Feedback: Using pattern context to make type patterns more consistent and manage nulls
Brian Goetz
brian.goetz at oracle.com
Sun Jan 24 16:56:14 UTC 2021
> When nulls were last discussed I expressed reservations about how they
> were intended to flow through switch/patterns. It looks like the
> latest approach is an improvement.
I agree, though I want to point out that it is a very small change from the previous iteration — it is limited solely to how nulls interact with switch, and does not affect the semantics of pattern matching at all. (I’m happy you’re happy, but it’s more important that you understand what exactly is being proposed.)
> This looks like it would be much better than the original proposal. It
> argues that null-acceptance derives from the context
I’m not sure where you get this. We’ve been pretty consistent from the beginning in saying that both context and patterns can have opinions about nullity, and the context always gets to express its opinions first, and can choose to not even pay attention to the pattern. Patterns have their own semantics, which are independent of context, and then contexts get to layer their semantics on top.
> It seems eminently reasonable, defendable and teachable to say that
> `var o` and `Object o` behave differently in a pattern context to a
Believe me, I have spent more hours thinking about this proposal than you’ll know. There’s even a trivial existence proof that this is viable, in that this is what Scala does, and the Scala work hasn’t blown up (at least, not because of this). But I am convinced that this would be the wrong move for Java.
The cost of this is subtle, but significant — `var` becomes a far more complicated concept; it is no longer mere type inference. It means that in some contexts, swapping var for a manifest type subtly changes the semantics, in extremely subtle ways that won’t be noticed at first and in ways that are likely to be persistently error-prone. (And for types that are not denotable and therefore var is your only choice, it means you’re locked into one particular null handling regime.) Essentially, this is a trade-off of “let’s make var way more complicated in a super-subtle way that ordinary users will never internalize in a million years”.

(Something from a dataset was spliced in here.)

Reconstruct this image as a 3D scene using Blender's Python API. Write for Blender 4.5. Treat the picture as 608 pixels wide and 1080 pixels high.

So, let’s say we made that trade; what do we get? I don’t think the return is there. You can’t banish the complexity of null handling, you can only moving it to where it is more surprising or increase the complexity of the mechanisms. Your proposal just moves it to var.
I’ll state again, too, that I think the “OMG the nulls will eat us in our sleep” fears are dramatically overblown. Before we set anything on fire, I think we should come to terms with why we think there is such a problem.
> As can be seen this really this isn't about null, but about making
> type patterns actually work consistently.
Type patterns do work consistently when you zoom out just a tiny bit, and recognize that pattern matching exists in a static type context. Suppose I have `record Box(Object) {}`. Then the pattern:
case Box(Object o):
is, in some sense is “one” pattern match; the inner pattern (Object o) can be statically determined to always succeed when the outer one does, and therefore the only dynamic test here is for Box-hood. So we test for Box-hood, conditionally cast, extract the contents, and *assign* it to o. Assignment doesn’t say “if the contents are null, fail”; it’s just that there *is no inner match here*. But in the pattern:
case Box(String s):
this is “two” pattern matches: even if the outer pattern matches, the inner might not. There are two dynamic tests, first for box-hood, and then for string-hood of the box contents. And the string-hood test is done as if by instanceof, which is where the null rejection comes from — nothing new here. It is not that type patterns are “inconsistent”; it is that some patterns are really just assignment, and this is identified on the basis of whether a dynamic test is needed or not. There’s a reason that `instanceof` and casting are “inconsistent” with each other respect to nulls, and that reason is flowing into the semantics of patterns. (Do the thought experiment of “what if instanceof passed nulls” or “what if checkcast rejected nulls”, and imagine what would break. A lot.)
Trust me, we’ve been through all of these proposals (and more); they all lead to their own corner cases, composition failures, refactoring anomalies, etc. that seem worse (in some cases, far worse) or are more complex, or both. Rather than tinkering with the rules, I think a better investment of your energy is trying to understand exactly _why_ you find the status quo so problematic that you are inclined to set it on fire. I think investing that effort in better understanding the problem, rather than trying to “solve” it, is far more likely to yield a useful result, and as a bonus, is far more likely to move the needle if there really is something there.
> If the type pattern says
> `Number n` it should always mean `n instanceof Number`
We’ve been through this already in a previous round. I get that you have decided that this is the fixed point of your interpretation of what type patterns mean, but the problem is just not as simple as you would like it to be. While it is theoretically possible to distort the design to adopt this as the founding principle, it just moves the damage elsewhere.
Perhaps this would help: you are saying “Please don’t set my understanding of `instanceof` on fire. I have a proposal so that you don’t have to do it, all you have to do is set `var` on fire.” You can see how this might not seem an obvious trade.